Real and complex embeddings of a Galois extension

625 Views Asked by At

I need to show that if $K$ is Galois over $\mathbb{Q}$ and $r_1(K)>0 (resp. r_2(K)>0)$, then $r_1(K)=[K:\mathbb{Q}]$(resp. $r_2(K)=[K:\mathbb{Q}]/2$)

I am lost at the very first step. I am guessing we need to show that $r_1 = 0$ or $r_2=0$ for a Galois extension. I know what a Galois extension is and that $r_1 + 2r_2=n$ where $n=[K:\mathbb{Q}]$ but I am not able to piece together all concepts for the proof. What am I missing? I would like someone to be give me a hint or point me in the right direction. I am not a math student so I am really bad at proving things but I would like some direction so that I can work it out myself. Thanks.

2

There are 2 best solutions below

1
On BEST ANSWER

Hint: If $K$ is Galois over $\mathbb{Q}$, then all embeddings $K\to\mathbb{C}$ have the same image.

2
On

@Eric Wofsey: Is this what you meant? Here is what I think you meant.

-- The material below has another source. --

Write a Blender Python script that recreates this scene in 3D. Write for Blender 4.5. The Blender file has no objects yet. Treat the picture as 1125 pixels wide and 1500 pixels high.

Since all the embeddings from $K\rightarrow\mathbb{C}$ have the same image if K is Galois then either $r_1=0$ or $r_2=0$. If former, then $r_2=n/2$ and similarly $r_1=0$

Is this right? If yes, do we have to show the embeddings indeed have same image? OR is it implicit from the definition of Galois extensions?